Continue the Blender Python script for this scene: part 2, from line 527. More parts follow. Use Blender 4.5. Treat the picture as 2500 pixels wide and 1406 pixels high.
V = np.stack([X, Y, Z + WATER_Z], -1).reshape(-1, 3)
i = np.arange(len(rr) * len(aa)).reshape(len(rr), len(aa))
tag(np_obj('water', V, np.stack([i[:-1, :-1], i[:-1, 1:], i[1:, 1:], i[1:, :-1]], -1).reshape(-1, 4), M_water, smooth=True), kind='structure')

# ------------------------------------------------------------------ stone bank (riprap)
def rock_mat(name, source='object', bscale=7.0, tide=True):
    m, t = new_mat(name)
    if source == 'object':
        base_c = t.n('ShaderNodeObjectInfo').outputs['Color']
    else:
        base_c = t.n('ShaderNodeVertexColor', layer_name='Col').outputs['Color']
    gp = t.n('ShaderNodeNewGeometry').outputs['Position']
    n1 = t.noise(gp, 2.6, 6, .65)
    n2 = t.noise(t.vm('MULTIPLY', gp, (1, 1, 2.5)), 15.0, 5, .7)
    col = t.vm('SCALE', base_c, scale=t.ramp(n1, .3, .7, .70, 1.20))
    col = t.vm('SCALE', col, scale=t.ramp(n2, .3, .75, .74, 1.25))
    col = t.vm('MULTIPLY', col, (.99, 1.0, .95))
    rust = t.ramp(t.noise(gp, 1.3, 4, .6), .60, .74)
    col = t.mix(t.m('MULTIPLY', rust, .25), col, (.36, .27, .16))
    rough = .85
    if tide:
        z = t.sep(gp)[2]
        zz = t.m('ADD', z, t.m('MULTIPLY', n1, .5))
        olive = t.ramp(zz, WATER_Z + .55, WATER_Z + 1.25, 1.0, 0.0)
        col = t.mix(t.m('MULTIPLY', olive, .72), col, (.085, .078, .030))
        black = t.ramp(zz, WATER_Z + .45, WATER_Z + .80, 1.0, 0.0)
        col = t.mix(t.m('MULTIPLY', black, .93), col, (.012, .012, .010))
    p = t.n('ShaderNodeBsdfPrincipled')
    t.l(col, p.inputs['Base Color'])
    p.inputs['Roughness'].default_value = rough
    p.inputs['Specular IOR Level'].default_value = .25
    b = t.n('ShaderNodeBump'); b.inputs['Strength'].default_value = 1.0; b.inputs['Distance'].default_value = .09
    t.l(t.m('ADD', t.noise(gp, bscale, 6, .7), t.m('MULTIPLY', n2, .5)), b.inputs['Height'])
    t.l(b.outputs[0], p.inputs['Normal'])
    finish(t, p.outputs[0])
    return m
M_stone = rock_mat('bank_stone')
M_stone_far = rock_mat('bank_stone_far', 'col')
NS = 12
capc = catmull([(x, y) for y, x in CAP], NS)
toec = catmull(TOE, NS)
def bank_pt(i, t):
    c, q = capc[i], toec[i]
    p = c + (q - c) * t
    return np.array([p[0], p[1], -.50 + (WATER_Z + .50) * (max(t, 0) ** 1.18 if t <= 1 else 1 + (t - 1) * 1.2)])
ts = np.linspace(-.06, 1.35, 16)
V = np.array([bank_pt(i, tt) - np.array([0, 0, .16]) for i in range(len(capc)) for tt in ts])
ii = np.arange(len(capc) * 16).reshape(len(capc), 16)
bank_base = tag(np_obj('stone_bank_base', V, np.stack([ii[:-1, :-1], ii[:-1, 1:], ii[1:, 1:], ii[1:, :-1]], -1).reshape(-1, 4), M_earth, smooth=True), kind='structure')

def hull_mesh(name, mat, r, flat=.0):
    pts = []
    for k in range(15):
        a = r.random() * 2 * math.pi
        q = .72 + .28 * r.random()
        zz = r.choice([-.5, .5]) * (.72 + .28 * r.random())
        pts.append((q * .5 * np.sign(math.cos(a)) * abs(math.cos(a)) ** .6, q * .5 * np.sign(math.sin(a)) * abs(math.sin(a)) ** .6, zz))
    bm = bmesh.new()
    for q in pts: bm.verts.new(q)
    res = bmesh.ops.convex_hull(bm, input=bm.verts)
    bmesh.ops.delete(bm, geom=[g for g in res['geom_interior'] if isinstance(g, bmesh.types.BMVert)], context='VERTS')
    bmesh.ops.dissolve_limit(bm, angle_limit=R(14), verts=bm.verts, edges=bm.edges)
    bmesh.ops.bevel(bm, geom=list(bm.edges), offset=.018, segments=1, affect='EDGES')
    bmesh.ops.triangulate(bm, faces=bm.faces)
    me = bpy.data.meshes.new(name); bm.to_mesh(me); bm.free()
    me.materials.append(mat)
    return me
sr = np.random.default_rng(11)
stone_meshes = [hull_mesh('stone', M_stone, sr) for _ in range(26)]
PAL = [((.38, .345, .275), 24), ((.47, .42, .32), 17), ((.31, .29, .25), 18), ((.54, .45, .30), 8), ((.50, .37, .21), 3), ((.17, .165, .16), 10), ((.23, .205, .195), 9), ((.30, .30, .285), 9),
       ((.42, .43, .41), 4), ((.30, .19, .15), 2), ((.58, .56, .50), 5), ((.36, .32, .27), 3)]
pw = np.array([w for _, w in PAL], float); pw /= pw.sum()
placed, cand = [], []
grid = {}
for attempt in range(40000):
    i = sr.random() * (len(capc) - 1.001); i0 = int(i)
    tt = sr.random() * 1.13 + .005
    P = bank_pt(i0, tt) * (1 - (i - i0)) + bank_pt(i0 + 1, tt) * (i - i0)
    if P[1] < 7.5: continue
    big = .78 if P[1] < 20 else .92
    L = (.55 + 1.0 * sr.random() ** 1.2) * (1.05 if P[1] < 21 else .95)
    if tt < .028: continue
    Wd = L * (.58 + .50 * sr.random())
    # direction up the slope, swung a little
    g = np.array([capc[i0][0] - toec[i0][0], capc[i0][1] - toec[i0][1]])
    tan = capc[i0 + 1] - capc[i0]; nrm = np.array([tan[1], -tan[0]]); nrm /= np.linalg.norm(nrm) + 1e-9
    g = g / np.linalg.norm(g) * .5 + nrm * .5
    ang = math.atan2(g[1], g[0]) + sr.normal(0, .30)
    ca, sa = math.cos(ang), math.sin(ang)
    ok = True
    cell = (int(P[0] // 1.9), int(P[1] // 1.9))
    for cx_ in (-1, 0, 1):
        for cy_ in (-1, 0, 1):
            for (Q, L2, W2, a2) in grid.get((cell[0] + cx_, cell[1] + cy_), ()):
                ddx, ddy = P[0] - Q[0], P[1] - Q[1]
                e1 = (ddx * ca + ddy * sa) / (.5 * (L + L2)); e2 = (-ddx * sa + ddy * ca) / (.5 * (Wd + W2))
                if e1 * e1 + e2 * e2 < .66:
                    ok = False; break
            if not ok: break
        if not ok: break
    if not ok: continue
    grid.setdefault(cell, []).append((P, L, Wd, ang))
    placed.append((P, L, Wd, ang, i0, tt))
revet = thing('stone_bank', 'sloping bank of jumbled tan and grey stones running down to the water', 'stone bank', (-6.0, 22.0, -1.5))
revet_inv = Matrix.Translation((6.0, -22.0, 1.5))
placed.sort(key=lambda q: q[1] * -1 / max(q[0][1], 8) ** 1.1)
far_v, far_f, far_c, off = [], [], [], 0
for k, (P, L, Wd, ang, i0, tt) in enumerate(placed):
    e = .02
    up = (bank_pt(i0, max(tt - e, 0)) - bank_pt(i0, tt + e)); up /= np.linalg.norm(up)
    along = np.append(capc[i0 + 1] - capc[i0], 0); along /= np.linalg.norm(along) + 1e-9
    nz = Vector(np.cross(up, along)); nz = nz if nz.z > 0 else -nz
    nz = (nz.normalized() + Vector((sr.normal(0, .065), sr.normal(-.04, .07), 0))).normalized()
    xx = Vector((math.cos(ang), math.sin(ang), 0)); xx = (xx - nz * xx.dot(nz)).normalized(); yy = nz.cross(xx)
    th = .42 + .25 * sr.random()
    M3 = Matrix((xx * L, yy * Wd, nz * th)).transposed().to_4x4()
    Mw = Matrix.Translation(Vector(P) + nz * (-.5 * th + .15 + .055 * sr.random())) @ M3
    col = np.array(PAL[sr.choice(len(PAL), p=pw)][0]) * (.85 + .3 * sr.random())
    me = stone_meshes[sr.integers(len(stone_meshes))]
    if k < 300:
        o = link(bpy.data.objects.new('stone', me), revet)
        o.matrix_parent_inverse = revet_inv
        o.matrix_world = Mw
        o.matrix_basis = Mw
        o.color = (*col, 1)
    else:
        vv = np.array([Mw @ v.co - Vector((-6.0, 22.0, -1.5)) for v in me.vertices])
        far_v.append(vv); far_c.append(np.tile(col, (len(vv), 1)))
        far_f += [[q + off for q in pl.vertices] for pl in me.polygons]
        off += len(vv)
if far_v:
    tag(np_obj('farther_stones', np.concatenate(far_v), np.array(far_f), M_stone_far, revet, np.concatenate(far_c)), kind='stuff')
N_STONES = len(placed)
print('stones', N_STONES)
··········
Exercise aim →
In the listing above, please print only the lines from the first one to the line where "M_water, smooth=True), kind='structure')" appears, exactly as written, both of those lines included.

Exercise output →
Continue the Blender Python script for this scene: part 2, from line 527. More parts follow. Use Blender 4.5. Treat the picture as 2500 pixels wide and 1406 pixels high.
V = np.stack([X, Y, Z + WATER_Z], -1).reshape(-1, 3)
i = np.arange(len(rr) * len(aa)).reshape(len(rr), len(aa))
tag(np_obj('water', V, np.stack([i[:-1, :-1], i[:-1, 1:], i[1:, 1:], i[1:, :-1]], -1).reshape(-1, 4), M_water, smooth=True), kind='structure')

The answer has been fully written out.